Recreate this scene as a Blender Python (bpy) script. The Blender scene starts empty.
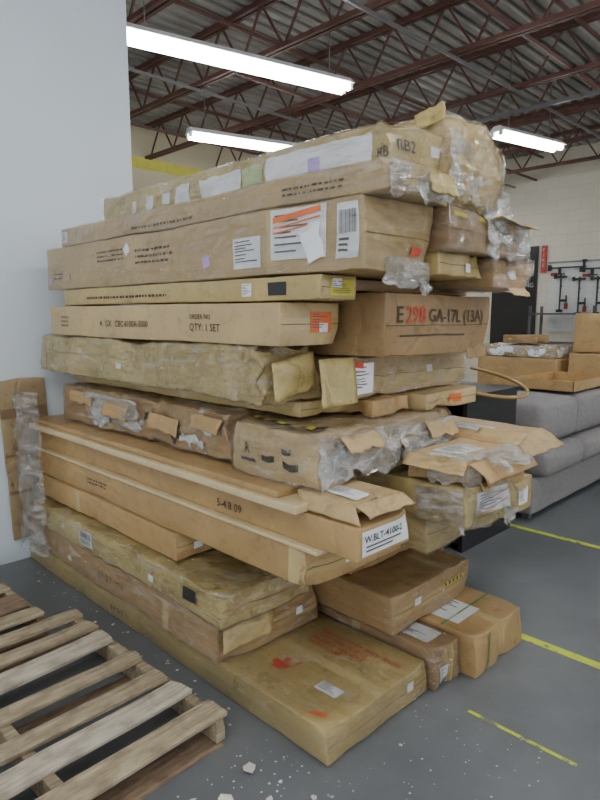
====
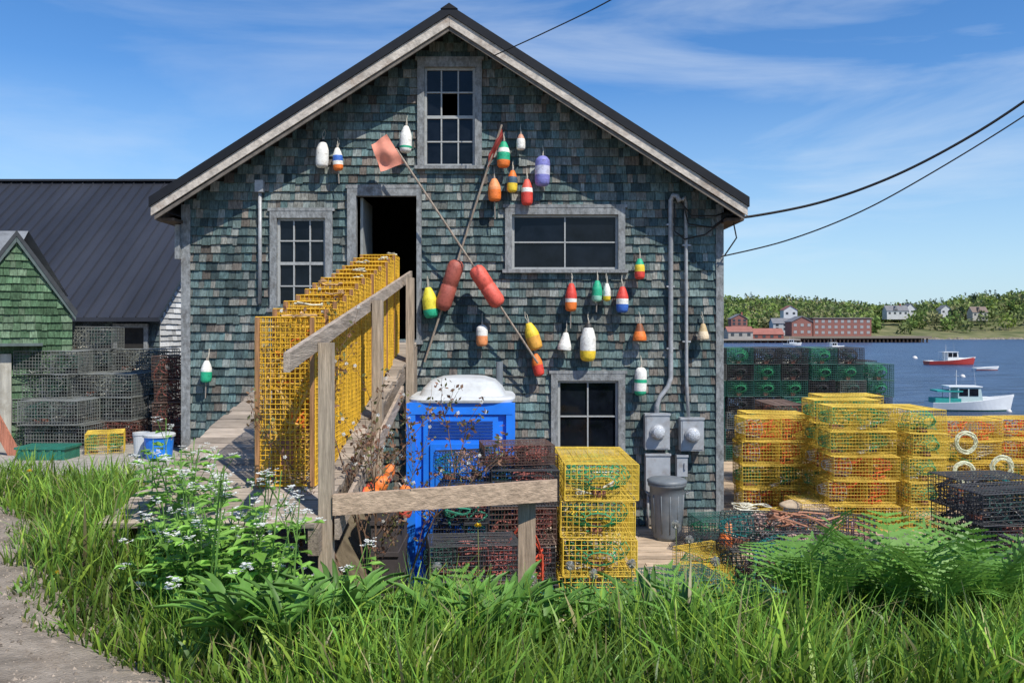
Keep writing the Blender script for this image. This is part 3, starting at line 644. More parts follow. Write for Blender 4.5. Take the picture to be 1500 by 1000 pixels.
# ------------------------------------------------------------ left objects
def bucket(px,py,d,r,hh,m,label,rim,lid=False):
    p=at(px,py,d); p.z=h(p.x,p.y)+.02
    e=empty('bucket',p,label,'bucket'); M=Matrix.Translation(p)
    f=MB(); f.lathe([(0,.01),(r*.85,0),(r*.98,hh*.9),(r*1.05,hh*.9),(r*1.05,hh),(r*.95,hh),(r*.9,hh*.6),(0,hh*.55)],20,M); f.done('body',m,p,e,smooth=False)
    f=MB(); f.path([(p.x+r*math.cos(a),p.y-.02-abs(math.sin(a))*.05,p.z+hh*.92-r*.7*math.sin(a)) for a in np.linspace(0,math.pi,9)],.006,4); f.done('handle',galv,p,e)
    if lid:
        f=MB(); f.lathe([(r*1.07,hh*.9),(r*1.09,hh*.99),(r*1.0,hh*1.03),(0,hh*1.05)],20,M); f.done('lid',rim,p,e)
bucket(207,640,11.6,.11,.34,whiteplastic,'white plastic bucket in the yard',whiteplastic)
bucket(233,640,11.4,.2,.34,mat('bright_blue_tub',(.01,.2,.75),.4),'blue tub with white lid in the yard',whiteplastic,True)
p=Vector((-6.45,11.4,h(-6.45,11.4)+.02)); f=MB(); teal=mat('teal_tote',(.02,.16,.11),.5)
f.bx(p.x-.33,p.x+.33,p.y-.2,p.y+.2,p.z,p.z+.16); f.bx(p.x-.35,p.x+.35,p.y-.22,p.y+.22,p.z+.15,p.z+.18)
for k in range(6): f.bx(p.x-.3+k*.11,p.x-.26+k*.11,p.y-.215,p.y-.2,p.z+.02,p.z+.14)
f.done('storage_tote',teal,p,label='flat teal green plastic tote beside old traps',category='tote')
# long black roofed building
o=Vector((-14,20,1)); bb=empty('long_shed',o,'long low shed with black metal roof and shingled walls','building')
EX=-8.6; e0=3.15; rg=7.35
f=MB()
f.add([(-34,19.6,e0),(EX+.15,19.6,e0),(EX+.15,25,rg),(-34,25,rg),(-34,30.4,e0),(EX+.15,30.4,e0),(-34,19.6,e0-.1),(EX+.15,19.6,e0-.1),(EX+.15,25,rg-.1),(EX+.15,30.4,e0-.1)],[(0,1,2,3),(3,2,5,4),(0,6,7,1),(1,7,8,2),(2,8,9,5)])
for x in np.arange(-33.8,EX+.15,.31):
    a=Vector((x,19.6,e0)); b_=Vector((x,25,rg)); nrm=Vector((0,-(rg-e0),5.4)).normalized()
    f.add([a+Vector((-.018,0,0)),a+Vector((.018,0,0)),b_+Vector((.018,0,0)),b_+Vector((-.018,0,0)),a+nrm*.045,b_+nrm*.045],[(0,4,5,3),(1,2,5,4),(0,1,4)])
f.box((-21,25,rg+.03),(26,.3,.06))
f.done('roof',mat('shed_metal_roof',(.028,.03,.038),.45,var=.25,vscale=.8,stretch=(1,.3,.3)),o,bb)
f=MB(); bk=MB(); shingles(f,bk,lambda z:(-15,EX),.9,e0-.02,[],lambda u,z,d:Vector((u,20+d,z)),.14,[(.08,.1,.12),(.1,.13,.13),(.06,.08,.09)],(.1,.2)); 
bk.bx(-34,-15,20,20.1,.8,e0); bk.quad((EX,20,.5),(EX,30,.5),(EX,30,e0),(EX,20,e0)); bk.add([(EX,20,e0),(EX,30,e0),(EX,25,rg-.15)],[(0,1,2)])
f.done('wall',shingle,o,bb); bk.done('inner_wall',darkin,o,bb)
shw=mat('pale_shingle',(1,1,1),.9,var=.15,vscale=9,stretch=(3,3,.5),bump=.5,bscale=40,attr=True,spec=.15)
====
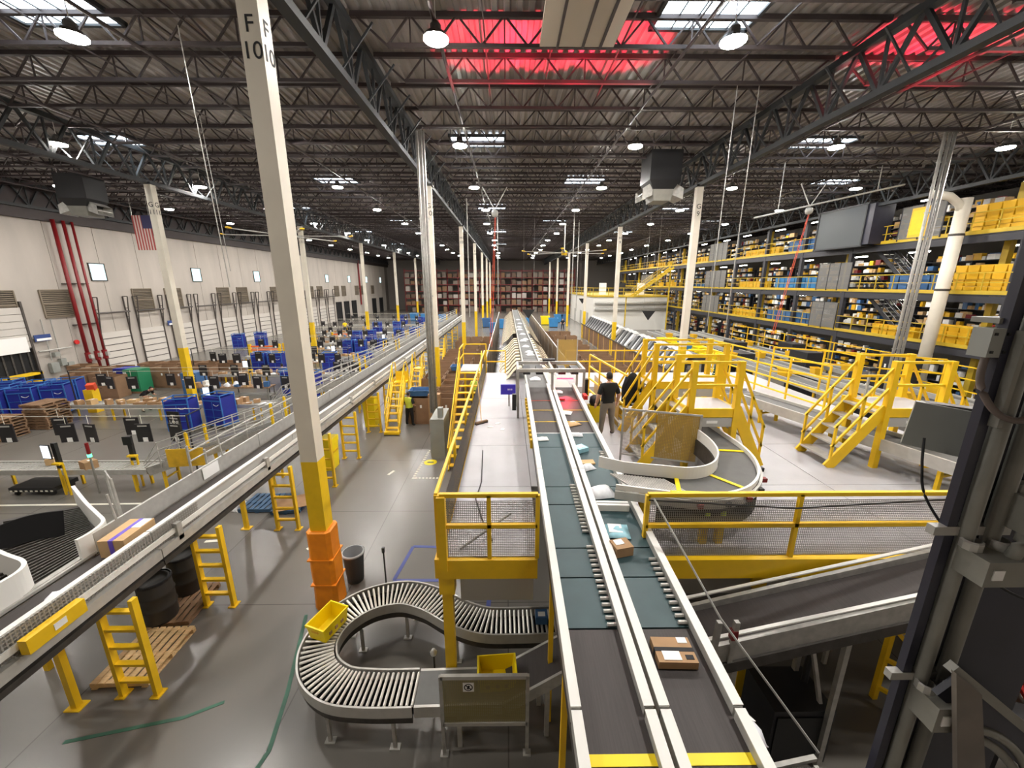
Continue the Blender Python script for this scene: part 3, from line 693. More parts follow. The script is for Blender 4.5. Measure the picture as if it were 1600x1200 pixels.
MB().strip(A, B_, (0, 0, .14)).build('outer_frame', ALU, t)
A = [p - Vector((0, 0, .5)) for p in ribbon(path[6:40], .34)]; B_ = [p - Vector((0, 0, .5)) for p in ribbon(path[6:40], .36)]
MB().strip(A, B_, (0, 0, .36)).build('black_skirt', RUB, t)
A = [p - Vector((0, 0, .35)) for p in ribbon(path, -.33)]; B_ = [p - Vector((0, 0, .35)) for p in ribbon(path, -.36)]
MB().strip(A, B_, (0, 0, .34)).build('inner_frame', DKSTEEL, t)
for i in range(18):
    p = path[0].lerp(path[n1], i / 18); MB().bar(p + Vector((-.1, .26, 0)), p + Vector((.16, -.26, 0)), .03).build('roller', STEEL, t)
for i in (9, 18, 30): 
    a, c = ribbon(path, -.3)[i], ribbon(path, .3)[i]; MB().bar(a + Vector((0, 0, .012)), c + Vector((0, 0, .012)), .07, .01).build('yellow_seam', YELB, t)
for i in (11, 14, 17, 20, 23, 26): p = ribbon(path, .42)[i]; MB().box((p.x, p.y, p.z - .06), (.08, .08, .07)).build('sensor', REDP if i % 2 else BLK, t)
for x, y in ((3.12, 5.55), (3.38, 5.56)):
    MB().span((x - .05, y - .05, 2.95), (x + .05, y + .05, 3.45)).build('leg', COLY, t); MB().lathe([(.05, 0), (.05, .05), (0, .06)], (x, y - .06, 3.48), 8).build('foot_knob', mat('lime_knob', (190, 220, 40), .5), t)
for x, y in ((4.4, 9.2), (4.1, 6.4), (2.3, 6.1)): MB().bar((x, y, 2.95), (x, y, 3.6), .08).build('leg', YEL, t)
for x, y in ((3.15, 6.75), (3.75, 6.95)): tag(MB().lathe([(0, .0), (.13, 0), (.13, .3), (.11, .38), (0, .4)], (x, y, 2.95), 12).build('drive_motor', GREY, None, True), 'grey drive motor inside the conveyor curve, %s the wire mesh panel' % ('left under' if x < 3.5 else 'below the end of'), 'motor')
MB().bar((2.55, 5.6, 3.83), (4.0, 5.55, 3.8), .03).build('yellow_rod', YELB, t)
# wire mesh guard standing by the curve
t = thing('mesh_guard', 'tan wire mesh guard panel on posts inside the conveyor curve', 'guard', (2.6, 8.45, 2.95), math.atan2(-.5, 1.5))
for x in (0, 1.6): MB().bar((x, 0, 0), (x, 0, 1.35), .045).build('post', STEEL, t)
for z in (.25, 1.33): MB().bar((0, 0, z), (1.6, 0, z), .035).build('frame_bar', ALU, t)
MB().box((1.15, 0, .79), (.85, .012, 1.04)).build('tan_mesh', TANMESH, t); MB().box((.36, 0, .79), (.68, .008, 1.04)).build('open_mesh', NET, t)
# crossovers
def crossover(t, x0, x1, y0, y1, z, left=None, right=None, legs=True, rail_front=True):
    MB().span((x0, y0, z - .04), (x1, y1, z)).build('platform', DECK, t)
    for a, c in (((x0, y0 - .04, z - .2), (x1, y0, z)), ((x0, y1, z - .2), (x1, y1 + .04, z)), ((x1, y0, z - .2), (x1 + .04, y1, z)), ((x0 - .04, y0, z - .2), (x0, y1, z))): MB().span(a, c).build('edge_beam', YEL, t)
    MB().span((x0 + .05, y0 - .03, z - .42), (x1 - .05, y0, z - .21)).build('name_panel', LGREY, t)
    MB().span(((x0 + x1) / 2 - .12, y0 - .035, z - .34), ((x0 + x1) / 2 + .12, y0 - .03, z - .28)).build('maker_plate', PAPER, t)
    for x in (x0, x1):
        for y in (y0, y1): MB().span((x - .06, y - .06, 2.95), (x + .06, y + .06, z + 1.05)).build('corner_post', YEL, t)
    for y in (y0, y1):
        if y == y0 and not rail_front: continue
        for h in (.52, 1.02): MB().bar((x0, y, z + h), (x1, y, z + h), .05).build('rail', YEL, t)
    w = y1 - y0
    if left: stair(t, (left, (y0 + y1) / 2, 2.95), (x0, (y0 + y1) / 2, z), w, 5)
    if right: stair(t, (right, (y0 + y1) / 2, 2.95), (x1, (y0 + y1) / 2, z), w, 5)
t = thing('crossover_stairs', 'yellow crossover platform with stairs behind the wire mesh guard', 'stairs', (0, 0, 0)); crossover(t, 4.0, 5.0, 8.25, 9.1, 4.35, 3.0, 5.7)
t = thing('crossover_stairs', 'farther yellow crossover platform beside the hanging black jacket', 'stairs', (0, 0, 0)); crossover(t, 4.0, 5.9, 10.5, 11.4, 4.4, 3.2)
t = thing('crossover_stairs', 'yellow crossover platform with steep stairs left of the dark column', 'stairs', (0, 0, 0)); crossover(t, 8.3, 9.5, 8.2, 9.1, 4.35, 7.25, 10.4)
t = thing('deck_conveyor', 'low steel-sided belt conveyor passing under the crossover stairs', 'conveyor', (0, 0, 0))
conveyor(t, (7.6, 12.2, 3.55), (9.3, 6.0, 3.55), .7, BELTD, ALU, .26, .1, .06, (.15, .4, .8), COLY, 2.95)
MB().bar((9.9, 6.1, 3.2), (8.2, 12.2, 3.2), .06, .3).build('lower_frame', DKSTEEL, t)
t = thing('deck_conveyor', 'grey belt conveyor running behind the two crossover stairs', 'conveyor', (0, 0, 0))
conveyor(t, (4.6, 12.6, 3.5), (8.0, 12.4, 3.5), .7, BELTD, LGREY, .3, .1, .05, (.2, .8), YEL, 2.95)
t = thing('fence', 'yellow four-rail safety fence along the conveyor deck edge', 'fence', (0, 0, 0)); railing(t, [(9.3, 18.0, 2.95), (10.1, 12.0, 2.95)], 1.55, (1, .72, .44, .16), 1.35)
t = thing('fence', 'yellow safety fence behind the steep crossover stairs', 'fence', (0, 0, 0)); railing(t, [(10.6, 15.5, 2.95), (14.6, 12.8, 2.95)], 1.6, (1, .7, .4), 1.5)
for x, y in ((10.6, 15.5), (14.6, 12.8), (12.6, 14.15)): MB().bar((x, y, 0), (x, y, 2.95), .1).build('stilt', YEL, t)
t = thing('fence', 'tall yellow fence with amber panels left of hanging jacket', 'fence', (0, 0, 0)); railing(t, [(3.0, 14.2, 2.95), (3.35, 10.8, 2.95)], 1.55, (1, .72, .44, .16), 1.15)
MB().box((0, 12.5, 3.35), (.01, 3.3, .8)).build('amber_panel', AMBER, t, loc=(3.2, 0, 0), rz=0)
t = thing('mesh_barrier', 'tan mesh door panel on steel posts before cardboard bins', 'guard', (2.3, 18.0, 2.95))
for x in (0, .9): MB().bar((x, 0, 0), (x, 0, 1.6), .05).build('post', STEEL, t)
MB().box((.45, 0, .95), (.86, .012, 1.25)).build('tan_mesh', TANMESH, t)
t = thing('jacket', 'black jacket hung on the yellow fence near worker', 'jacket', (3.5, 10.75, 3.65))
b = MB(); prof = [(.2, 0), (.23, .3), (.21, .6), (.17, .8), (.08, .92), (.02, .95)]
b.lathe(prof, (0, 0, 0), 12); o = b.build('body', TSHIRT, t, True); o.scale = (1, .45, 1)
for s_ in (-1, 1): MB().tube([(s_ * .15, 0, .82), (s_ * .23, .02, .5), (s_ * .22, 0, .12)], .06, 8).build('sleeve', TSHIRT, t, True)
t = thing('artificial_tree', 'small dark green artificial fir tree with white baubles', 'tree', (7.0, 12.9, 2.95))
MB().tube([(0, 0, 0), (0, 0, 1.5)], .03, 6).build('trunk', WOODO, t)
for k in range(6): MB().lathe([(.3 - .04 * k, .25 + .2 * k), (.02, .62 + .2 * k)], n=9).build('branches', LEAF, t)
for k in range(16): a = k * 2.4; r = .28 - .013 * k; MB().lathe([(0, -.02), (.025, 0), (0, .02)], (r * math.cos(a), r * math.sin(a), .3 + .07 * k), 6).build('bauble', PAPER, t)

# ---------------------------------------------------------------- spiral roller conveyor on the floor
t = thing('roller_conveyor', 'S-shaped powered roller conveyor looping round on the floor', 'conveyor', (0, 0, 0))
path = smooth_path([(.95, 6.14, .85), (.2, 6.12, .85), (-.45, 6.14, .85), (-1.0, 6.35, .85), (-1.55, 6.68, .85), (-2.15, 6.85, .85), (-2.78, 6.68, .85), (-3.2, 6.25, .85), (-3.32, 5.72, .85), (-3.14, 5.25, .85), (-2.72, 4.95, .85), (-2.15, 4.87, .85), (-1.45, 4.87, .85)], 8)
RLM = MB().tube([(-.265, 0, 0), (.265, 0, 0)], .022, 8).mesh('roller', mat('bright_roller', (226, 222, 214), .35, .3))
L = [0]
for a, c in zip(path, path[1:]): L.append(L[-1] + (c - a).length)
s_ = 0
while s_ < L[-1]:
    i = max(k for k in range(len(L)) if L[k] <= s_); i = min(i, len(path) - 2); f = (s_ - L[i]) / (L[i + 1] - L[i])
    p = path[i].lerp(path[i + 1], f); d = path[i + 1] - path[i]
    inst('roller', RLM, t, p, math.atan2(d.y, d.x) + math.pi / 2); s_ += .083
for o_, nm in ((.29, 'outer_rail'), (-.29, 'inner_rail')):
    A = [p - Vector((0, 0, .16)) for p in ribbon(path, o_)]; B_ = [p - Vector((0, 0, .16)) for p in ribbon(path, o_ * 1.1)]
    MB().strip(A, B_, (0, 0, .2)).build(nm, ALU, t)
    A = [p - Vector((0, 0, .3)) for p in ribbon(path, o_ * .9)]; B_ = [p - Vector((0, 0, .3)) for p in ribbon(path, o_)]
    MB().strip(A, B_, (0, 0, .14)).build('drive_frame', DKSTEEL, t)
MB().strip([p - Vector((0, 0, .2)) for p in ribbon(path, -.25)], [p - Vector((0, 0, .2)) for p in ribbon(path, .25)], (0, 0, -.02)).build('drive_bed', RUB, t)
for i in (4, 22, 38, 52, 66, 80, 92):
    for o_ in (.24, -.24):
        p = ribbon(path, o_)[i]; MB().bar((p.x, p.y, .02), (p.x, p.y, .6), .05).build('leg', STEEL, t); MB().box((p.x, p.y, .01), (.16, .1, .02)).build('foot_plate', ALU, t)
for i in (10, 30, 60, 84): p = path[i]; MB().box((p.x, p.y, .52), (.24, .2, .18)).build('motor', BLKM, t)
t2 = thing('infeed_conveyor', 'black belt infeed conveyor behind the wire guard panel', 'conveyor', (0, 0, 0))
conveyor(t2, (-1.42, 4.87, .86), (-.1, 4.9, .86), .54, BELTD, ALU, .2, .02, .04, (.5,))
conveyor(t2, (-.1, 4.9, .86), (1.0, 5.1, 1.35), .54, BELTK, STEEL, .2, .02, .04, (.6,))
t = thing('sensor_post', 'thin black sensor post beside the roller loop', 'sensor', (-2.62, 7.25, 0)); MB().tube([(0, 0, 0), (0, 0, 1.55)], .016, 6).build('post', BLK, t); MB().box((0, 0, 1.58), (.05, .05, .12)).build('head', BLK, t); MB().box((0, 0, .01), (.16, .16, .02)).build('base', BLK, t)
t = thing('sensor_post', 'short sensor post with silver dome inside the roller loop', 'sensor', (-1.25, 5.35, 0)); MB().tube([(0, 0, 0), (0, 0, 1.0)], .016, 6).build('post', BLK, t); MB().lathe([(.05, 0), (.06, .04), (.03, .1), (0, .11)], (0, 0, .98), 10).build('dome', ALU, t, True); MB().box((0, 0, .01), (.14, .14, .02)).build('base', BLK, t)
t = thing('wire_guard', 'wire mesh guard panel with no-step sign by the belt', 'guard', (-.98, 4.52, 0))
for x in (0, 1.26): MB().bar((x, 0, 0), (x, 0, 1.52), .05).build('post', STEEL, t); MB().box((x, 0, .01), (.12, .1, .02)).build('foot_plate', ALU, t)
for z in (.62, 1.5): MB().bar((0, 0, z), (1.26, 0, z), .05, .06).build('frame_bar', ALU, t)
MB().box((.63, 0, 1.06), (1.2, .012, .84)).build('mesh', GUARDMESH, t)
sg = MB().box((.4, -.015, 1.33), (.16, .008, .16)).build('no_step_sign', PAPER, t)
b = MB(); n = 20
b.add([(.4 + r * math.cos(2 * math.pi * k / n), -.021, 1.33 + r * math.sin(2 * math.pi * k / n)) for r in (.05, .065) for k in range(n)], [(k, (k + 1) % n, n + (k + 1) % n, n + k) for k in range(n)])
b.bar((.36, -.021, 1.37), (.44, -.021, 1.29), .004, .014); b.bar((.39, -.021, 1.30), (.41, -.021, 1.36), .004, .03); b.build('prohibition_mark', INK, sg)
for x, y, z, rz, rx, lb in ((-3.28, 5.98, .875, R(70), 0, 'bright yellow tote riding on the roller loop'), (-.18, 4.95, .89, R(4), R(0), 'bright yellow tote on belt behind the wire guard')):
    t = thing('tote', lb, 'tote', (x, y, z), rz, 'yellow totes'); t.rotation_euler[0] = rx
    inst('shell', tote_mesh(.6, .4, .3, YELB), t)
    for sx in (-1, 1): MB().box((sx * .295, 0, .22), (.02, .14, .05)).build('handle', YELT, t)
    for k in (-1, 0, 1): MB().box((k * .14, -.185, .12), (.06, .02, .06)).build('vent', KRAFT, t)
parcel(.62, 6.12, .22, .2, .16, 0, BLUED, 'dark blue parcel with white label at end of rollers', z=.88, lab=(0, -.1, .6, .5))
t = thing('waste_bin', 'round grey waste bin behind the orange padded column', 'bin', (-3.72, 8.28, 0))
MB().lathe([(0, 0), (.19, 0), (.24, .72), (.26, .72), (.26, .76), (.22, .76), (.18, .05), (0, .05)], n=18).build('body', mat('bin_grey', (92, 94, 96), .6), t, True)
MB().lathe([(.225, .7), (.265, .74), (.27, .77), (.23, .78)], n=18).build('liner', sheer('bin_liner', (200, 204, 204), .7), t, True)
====
» What the task asks
State how many lines of the data include the word "More", with nothing else.

» Complete answer
2